Im Fall eines Stromausfalls der öffentlichen Energieversorgungsnetze sollte ein Atomkraftwerk über Notstromaggregate versorgt werden. Das Experiment sollte beweisen, dass die Rotationsenergie der auslaufenden Stromturbinen ausreicht, die Zeit von ca. 40 bis 70 Sekunden bis zum vollen Anlaufen der Notstromaggregate zu überbrücken. Während dieses Experiments explodierte das Kraftwerk Block 4 in Folge einer Kernschmelze.

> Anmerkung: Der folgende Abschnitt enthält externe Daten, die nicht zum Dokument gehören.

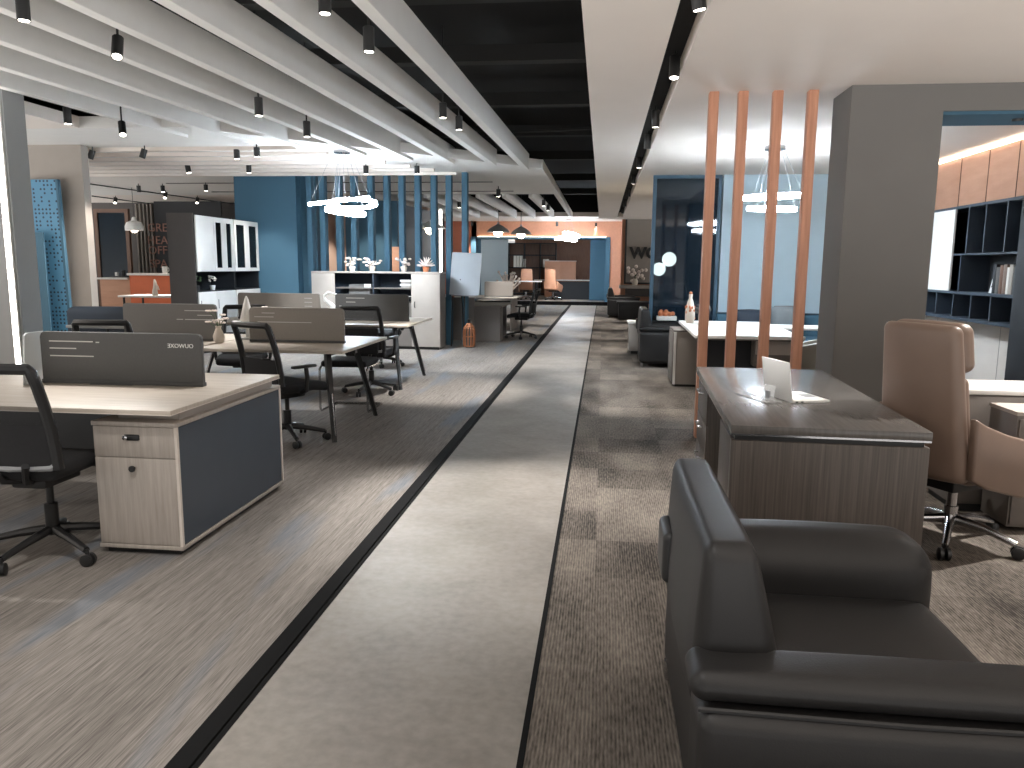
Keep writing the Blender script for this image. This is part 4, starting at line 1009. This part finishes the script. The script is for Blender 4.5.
# ---------------------------------------------------------------- white-topped desk beyond the posts
t = thing('executive_desk', 'white-topped executive desk behind the wooden posts', 'desk', (0.97, 8.2, 0), math.radians(-1))
mk('desktop', MB().box(0, 1.10, 0, 2.2, .715, .75, r=.003), 'white', t)
mk('modesty_panel', MB().box(.12, 1.0, .30, .33, .05, .70), 'shelf_dark', t)
mk('edge_strip', MB().box(.01, 1.09, .01, 2.19, .70, .715), 'cabinet_grey', t)
mk('side_panel', MB().box(1.02, 1.06, .05, 2.1, 0, .70), 'cabinet_grey', t)
p = mk('drawer_unit', MB().box(.62, 1.0, .10, .6, .42, .70, r=.003), 'cabinet_grey', t); mk('drawer_front', MB().box(.63, .99, .085, .10, .55, .69), 'cabinet_taupe', p)
mk('return_top', MB().box(1.1, 2.3, 1.65, 2.2, .69, .72, r=.003), 'white', t); mk('return_leg', MB().box(2.2, 2.24, 1.7, 2.15, 0, .69), 'cabinet_grey', t)
t = thing('side_cabinet', 'narrow grey cabinet tucked under the aisle end of the white-topped desk', 'cabinet', (0.875, 9.52, 0))
mk('carcass', MB().box(.01, .50, .01, .62, .03, .67, r=.003), 'cabinet_taupe', t); mk('top_panel', MB().box(0, .51, 0, .63, .67, .69, r=.003), 'cabinet_grey', t)
mk('edge_strip', MB().box(0, .03, -.005, .01, .03, .67), 'white', t); mk('plinth', MB().box(.03, .48, .03, .6, 0, .03), 'black_plastic', t)
d = mk('door', MB().box(-.008, .01, .02, .61, .05, .66, r=.002), 'cabinet_grey', t); mk('door_handle', MB().box(-.02, -.008, .5, .51, .35, .5), 'chrome', d)
t = thing('decorated_vase', 'tall narrow vase painted in white and orange on the white-topped desk', 'vase', (1.10, 9.95, .75))
mk('vase_body', MB().lathe([(.045, 0), (.06, .05), (.06, .14), (.05, .2), (.035, .27), (.02, .31), (.024, .36)], 18), 'ceramic', t)
sp = MB()
for k in range(14):
    a = 6.28 * random.random(); z = .03 + .2 * random.random(); sp.ball((.055 * math.cos(a), .055 * math.sin(a), z), .02, sq=(.6, .6, 1), u=8, v=5)
mk('painted_spot', sp, 'terracotta', t); mk('stopper', MB().ball((0, 0, .375), .02, u=10, v=6), 'terracotta', t)
t = thing('flower_vase', 'round dark bouquet in a pale pot beside the painted vase', 'vase', (1.24, 9.8, .75))
mk('vase_body', MB().lathe([(.05, 0), (.055, .1), (.05, .13)], 16), 'ceramic', t)
fl = MB()
for k in range(30):
    d = Vector((random.gauss(0, 1), random.gauss(0, 1), random.gauss(0, 1))).normalized() * .075; fl.ball((d.x, d.y, .18 + d.z * .8), .025, u=7, v=5)
mk('blossom', fl, 'dark_wall', t)

# ---------------------------------------------------------------- blue-framed glass and the blue sofa
t = thing('glass_screen', 'tall dark glass panel in a blue frame beside the pale blue wall', 'glass screen', (0.74, 12.50, 0))
fr = MB(); w = 1.04
fr.box(0, .055, -.03, .03, 0, ZR); fr.box(w - .05, w, -.03, .03, 0, ZR); fr.box(.055, w - .05, -.03, .03, ZR - .05, ZR); fr.box(.055, w - .05, -.03, .03, 0, .08)
mk('frame', fr, 'frame_blue', t, False); mk('glass_pane', MB().box(.055, w - .05, -.006, .006, .08, ZR - .05), 'dark_glass', t, False)
t = thing('globe_lamp', 'floor lamp with two glowing globes seen through the dark glass', 'floor lamp', (1.12, 14.6, 0))
mk('lamp_base', MB().lathe([(.16, 0), (.16, .02), (.03, .03)], 18), 'black_metal', t); mk('pole', MB().tube([(0, 0, .02), (0, 0, 1.35)], .014, 8), 'black_metal', t)
for dx, dz, r in ((-.10, 1.40, .12), (.08, 1.58, .13)):
    mk('arm', MB().tube([(0, 0, 1.3), (dx, 0, dz)], .01, 8), 'black_metal', t); mk('globe', MB().ball((dx, 0, dz), r, u=18, v=12), 'globe', t)
t = thing('display_shelf', 'dim grey shelf unit standing behind the dark glass', 'shelf', (1.35, 15.6, 0))
for z in (.4, .75, 1.1, 1.45): mk('shelf_board', MB().box(-.3, .3, -.15, .15, z, z + .03), 'cabinet_taupe', t)
for x in (-.3, .28): mk('upright', MB().box(x, x + .02, -.15, .15, 0, 1.48), 'black_metal', t)
t = thing('sofa', 'low blue sofa along the pale blue wall', 'sofa', (2.6, 11.9, 0))
mk('backrest', MB().soft(-.85, .85, .25, .45, .2, .76, .05, (0, 0, .005)), 'blue_paint', t); mk('seat', MB().soft(-.85, .85, -.4, .27, .12, .42, .05, (0, 0, .02)), 'blue_paint', t)
mk('piping', MB().tube([(-.83, .25, .755), (.83, .25, .755)], .008, 6), 'navy_paint', t)
for x in (-.78, .78):
    for y in (-.3, .35): mk('leg', MB().tube([(x, y, 0), (x, y, .14)], .02, 8), 'black_metal', t)
t = thing('cushion', 'silver grey cushion on the blue sofa', 'cushion', (2.75, 11.98, .67)); mk('cover', MB().soft(-.24, .24, -.09, .09, -.21, .21, .07, (0, .05, 0)), 'cushion_grey', t); mk('piping', MB().tube([(-.2, -.02, .205), (0, -.02, .212), (.2, -.02, .205)], .008, 6), 'cabinet_grey', t)
t = thing('cushion', 'dark green-grey cushion on the blue sofa beside the silver one', 'cushion', (2.2, 11.98, .64)); mk('cover', MB().soft(-.22, .22, -.08, .08, -.18, .18, .06, (0, .05, 0)), 'navy_paint', t); mk('piping', MB().tube([(-.18, -.02, .175), (0, -.02, .182), (.18, -.02, .175)], .008, 6), 'black_fabric', t)

# ---------------------------------------------------------------- picture wall far along the aisle
YW = 24.4
t = thing('wall_sign', 'large framed dark sign with black raised letters far along the aisle', 'sign', (0, 0, 0))
A = aty(627.5, 215, YW - .1); B = aty(690, 283, YW - .1)
mk('panel', MB().box(A.x, B.x, YW - .08, YW - .02, B.z, A.z), 'taupe_paint', t, False)
fr = MB(); e = .05
fr.box(A.x - e, A.x, YW - .13, YW - .02, B.z - e, A.z + e); fr.box(B.x, B.x + e, YW - .13, YW - .02, B.z - e, A.z + e); fr.box(A.x, B.x, YW - .13, YW - .02, A.z, A.z + e); fr.box(A.x, B.x, YW - .13, YW - .02, B.z - e, B.z)
mk('frame', fr, 'black_metal', t, False)
o = mk('lettering', text_mb('WO', 0.46, .02, align='LEFT', bold=.022), 'black_plastic', t); q = aty(630, 258, YW - .15); o.location = (q.x, YW - .11, q.z)
t = thing('console_table', 'pale wall console under the framed sign', 'console', (0, 0, 0)); z = B.z - .08
mk('table_top', MB().box(A.x - .2, B.x, YW - .45, YW - .02, z - .10, z, r=.004), 'cabinet_taupe', t); mk('apron', MB().box(A.x, B.x, YW - .35, YW - .02, z - .34, z - .10), 'dark_wall', t)
for x in (A.x + .02, B.x - .1): mk('leg', MB().box(x, x + .05, YW - .3, YW - .04, 0, z - .3), 'black_metal', t)
t = thing('flower_vase', 'white bouquet in a vase on the console under the sign', 'vase', (A.x + .28, YW - .25, z))
mk('vase_body', MB().lathe([(.07, 0), (.10, .1), (.06, .2)], 16), 'ceramic', t); fl = MB()
for k in range(16): fl.ball((random.gauss(0, .14), random.gauss(0, .06), .36 + random.gauss(0, .13)), .055, u=8, v=5)
mk('blossom', fl, 'petal', t); mk('stem', MB().tube([(0, 0, .15), (.02, 0, .4)], .02, 6), 'green', t)

# ---------------------------------------------------------------- far room behind the portal
t = thing('executive_desk', 'dark desk on the far platform with a pale edge', 'desk', (-2.7, 30.9, .13))
mk('desktop', MB().box(0, 2.6, 0, .9, .70, .76, r=.004), 'walnut', t); mk('edge_strip', MB().box(0, 2.6, -.01, 0, .74, .77), 'white', t); mk('front_panel', MB().box(.7, 2.5, .1, .14, 0, .70), 'shelf_dark', t)
mk('end_panel', MB().box(2.5, 2.56, .02, .88, 0, .70), 'shelf_dark', t); mk('end_panel', MB().box(.04, .1, .02, .88, 0, .70), 'shelf_dark', t)
t = thing('meeting_table', 'white table on bent legs at the platform edge', 'table', (-3.4, 29.35, .13))
mk('table_top', MB().box(-.2, 1.1, 0, .5, .70, .74, r=.004), 'white', t)
for x in (.1, .8): mk('leg', MB().tube([(x, .05, .7), (x, .05, .03), (x, .45, .03)], .02, 8), 'black_metal', t)
t = thing('tan_cabinet', 'peach lit cabinet block behind the far dark desk', 'cabinet', (-1.75, 33.2, .13))
mk('carcass', MB().box(-.7, .6, 0, .5, 0, 1.5, r=.004), 'leather_tan', t); mk('top_panel', MB().box(-.72, .62, -.01, .5, 1.5, 1.53), 'warm_white', t)
for k in range(2): mk('door', MB().box(-.69 + .65 * k, -.06 + .65 * k, -.012, 0, .05, 1.47, r=.003), 'leather_tan', t)
t = thing('bookcase', 'dark bookcase with a few pale files in the far room', 'bookcase', (-3.3, 34.6, .13))
f = MB(); 
for x in (-.9, -.2, .5, 1.2): f.box(x, x + .04, 0, .4, 0, 2.3)
mk('upright', f, 'shelf_dark', t, False)
for z in (0.05, .6, 1.2, 1.75, 2.26): mk('shelf_board', MB().box(-.9, 1.24, 0, .4, z, z + .04), 'shelf_dark', t, False)
mk('back_panel', MB().box(-.9, 1.24, .38, .4, 0, 2.3), 'walnut', t, False)
for i in range(6):
    x = -3.95 + i * .14 + (.75 if i > 3 else 0)
    tag(mk('file_binder', MB().box(x, x + .11, 34.65, 34.9, 1.37, 1.37 + (.50 if i < 3 else .36), r=.004), 'paper'), 'pale file on the far dark bookcase, %s from the pale blue wall' % ORD[i], 'file binder', 'pale files on the far bookcase')
# ---------------------------------------------------------------- reception corner beside the lettered wall
t = thing('reception_counter', 'orange-fronted reception counter before the lettered wall', 'counter', (-10.9, 17.0, 0))
mk('front_panel', MB().box(0, 1.9, 0, .05, .0, 1.15, r=.004), 'orange_panel', t); mk('counter_top', MB().box(-.03, 1.95, -.05, .5, 1.15, 1.20, r=.004), 'white', t)
mk('wood_panel', MB().box(-.75, 0, .02, .07, 0, 1.05, r=.004), 'panel_wood', t); mk('end_panel', MB().box(-.75, -.70, .07, .5, 0, 1.05), 'panel_wood', t); mk('return_top', MB().box(-.78, -.03, -.03, .5, 1.05, 1.09), 'white', t)
t = thing('meeting_table', 'white table before the orange reception counter', 'table', (-9.9, 15.3, 0))
mk('table_top', MB().box(-.2, 1.6, 0, .8, .72, .76, r=.004), 'white', t)
for x in (-.1, 1.5):
    for y in (.06, .74): mk('leg', MB().tube([(x, y, 0), (x, y, .72)], .025, 6), 'black_metal', t)
t = thing('deer_figurine', 'small pinkish figurine on the white table before the orange counter', 'figurine', (-9.35, 15.45, .76))
mk('figure', MB().tube([(0, 0, .01), (0, 0, .1), (.02, 0, .2), (.01, 0, .28), (.0, 0, .34)], [.06, .05, .045, .03, .012], 10).tube([(0, 0, .15), (.07, 0, .2), (.09, 0, .12)], .015, 6), 'ceramic', t)
mk('plinth', MB().lathe([(.07, 0), (.07, .015)], 14), 'ceramic', t)
da, db = aty(93, 210, 17.9), aty(127.5, 210, 17.9); dw = db.x - da.x
t = thing('door_screen', 'dark glass door screen in an orange wood frame beside the reception', 'glass screen', (da.x, 17.9, 0))
fr = MB(); fr.box(0, .09, 0, .08, 0, 2.72); fr.box(dw - .09, dw, 0, .08, 0, 2.72); fr.box(.09, dw - .09, 0, .08, 2.63, 2.72); mk('frame', fr, 'walnut', t, False); mk('glass_pane', MB().box(.09, dw - .09, .03, .045, 0, 2.63), 'dark_glass', t, False)
t = thing('lettered_panel', 'dark upright panel with large dusky capital letters behind the pendant lamp', 'sign', (-11.0, 18.6, 0))
mk('panel', MB().box(-.15, 1.6, 0, .05, 0, 2.95), 'shelf_dark', t, False)
for s, px, py in (('GRE', 147.5, 231.5), ('HEA', 147.5, 244), ('OFF', 148.5, 254), ('SPA', 150, 267.5)):
    q = aty(px, py, 18.58); o = mk('lettering', text_mb(s, .29, .012, align='LEFT'), 'letter_rose', t); o.location = (q.x + 11.0, -.012, q.z)
t = thing('slat_panel', 'pale upright slats beside the lettered panel', 'slat panel', (-11.72, 18.7, 0))
for k in range(5): mk('slat', MB().box(k * .1, k * .1 + .04, 0, .08, 0, 2.9), 'taupe_paint', t, False)
mk('backing', MB().box(-.05, .5, .08, .1, 0, 2.9), 'shelf_dark', t, False)
t = thing('counter_tools', 'small dark tray of things on the reception return', 'tray', (-11.25, 17.2, 1.095)); mk('tray', MB().box(-.2, .2, -.1, .1, 0, .03, r=.004), 'black_plastic', t); mk('cup', MB().lathe([(.04, .03), (.045, .12)], 12, T(-.08, 0, 0)), 'white', t); mk('cup', MB().lathe([(.04, .03), (.05, .16)], 12, T(.08, 0, 0)), 'shelf_dark', t)
t = thing('cup', 'white cup on the orange counter beside the white cabinets', 'cup', (-10.1, 17.15, 1.2)); mk('cup_body', MB().lathe([(.05, 0), (.06, .02), (.065, .16)], 16), 'white_gloss', t); mk('handle', MB().tube([(.06, 0, .13), (.1, 0, .12), (.1, 0, .06), (.06, 0, .04)], .01, 6), 'white_gloss', t)
# behind the slats
t = thing('lit_niche', 'tall warm lit display niche seen between the blue slats', 'display niche', (-8.95, 22.05, 0))
mk('back_panel', MB().box(0, .9, .1, .14, 0, 2.2), 'panel_wood', t, False); mk('side_panel', MB().box(-.05, 0, 0, .14, 0, 2.2), 'walnut', t, False); mk('side_panel', MB().box(.9, .95, 0, .14, 0, 2.2), 'walnut', t, False)
t = thing('wardrobe_panel', 'narrow warm-lit panel with a white lower half between the blue slats', 'panel', (-4.55, 17.75, 0))
mk('upper_panel', MB().box(-.33, -.12, 0, .1, 1.25, 1.85), 'panel_wood', t, False); mk('lower_panel', MB().box(-.33, -.12, 0, .1, 0, 1.25), 'warm_white', t, False)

Wie konnte es dazu kommen? Die Hauptursache dafür waren bauliche Mängel bei der Konstruktion des Atomreaktors und Bedienungsfehler. Durch ein Verschiebung des Experiments um einen halben Tag arbeitete der Kernreaktors viel zu lange in einem Leistungsbereich, der zu niedrig und somit auch unzulässig war. Dieses bewirkte eine Anreicherung des Reaktors mit neutronenabsorbierendem Xenon- 135 wodurch dessen Verhalten komplexer und unübersichtlicher wurde. Zudem waren nun andere Mitarbeiter, als eigentlich geplant anwesend, die unzureichende Kenntnisse im Umgang mit dem Reaktor und dessen Leistungsanhebung hatten.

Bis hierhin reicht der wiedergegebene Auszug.